グッドイヤーウェルテッド製法について

グッドイヤーウェルテッド製法について

靴の製法と聞いて、ピンとくる方、知ってるよという方は、100%靴好きです🤗

お客様に靴の製法の話をする際、きちんとその話題を返してくれる方は、よく靴を知っていらっしゃる方に間違いありません。

基本的に靴の製法については、ほとんどの方は1つも知らないですし、ほとんどの人は興味の無い、世間的には全く知られていない情報だと思います。

しかしながら、靴は製法によって特徴が色々と変わり、それが履き心地にも、靴の持ちやメンテナンスのしやすさにつながったりします。

代表的なものでも5、6種類の製法があって、それがそれぞれの用途によって使い分けながら、靴が作られているということを知ると、靴というのは歴史のある奥の深いものなんだなということがわかってくるのです。

今回のブログでは、その製法全部を書くと長くなってしまいますので、 

tieniコレクションで使っている製法、グッドイヤーウェルテッド製法について、書きたいと思います。

 

グッドイヤーウェルテッド製法は、19世紀後半ぐらいに、アメリカのグッドイヤーさんという方が確立した製法です。

ハンドソーンウェルテッドという、中底の裏に凹凸を彫ってリブにし、そこにウェルトを縫い付けるという昔ながらの製法を、機械で行うことができるように改良した製法で、手縫いしかできなかった部分を機械で行うことができるようになったことから作業が劇的に早くなったと言われています。

 

グッドイヤーウェルテッド製法は中底のリブを、彫る代わりに接着剤で裏に貼り付けるのが特徴です。

そのリブに甲革、裏革、ウェルト(靴の周りにぐるっと回される細長い革)を縫い付けます。

 

 

 

この周りにぐるっと一周したウェルトを使って、下の底の部分を縫い付けて靴を完成させていきます。

写真でわかる通り、リブの内側、中央部分にくぼみができますのでそこにコルクを詰めます。

コルクは底との間のクッションの役目になります。

 

 

 

では、なぜtieniコレクションはこの製法の靴にしたのか。

 

この製法の大きな特徴の1つに、靴の上の部分と底の部分を完全に分離させて分解できるという特徴があります。

 

靴は上の部分と底の部分では”持ち”が全然違います。

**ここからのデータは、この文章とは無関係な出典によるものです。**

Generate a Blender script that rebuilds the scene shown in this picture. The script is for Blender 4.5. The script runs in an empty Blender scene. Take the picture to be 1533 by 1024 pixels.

(当たり前ですが・・)

なので、靴の修理=ほぼ底の修理なのですが、

この点でグッドイヤーウェルテッド製法の上記の特徴が発揮することになり、

靴を分解して底を分けて新しく交換できることが可能になるため、

履き慣れた靴が、そのまま履き慣れた状態で底だけを綺麗にして、あたかも自分の足にぴったりあった新品の靴ような状態に靴をリニュアルすることができるのです。

これがこの製法で靴を作る、大きな理由の一つになります。

 

kutsulabの靴は、履き慣れた靴を長いこと履き続けるということを大事にしています。

履き慣れた靴の底を修理して、またその靴を履き続けることができれば、さらに長い間、愛用の靴と一緒にお出かけし続けれます。

1つのものを大事に長く使い続けることは、履き潰しながら新しいものを求める時代からの変化として、地球環境にとっても、すごく大事なことだと考えています。

また、kutsulabの靴は、中のコルク材に革の端切れの使わなくなった部分などを混ぜて、なるべく材料の無駄が無いようにするなど、

地球環境に配慮しながらも、履き心地や質、また長く愛用し続けることができる製品となるように、心がけています。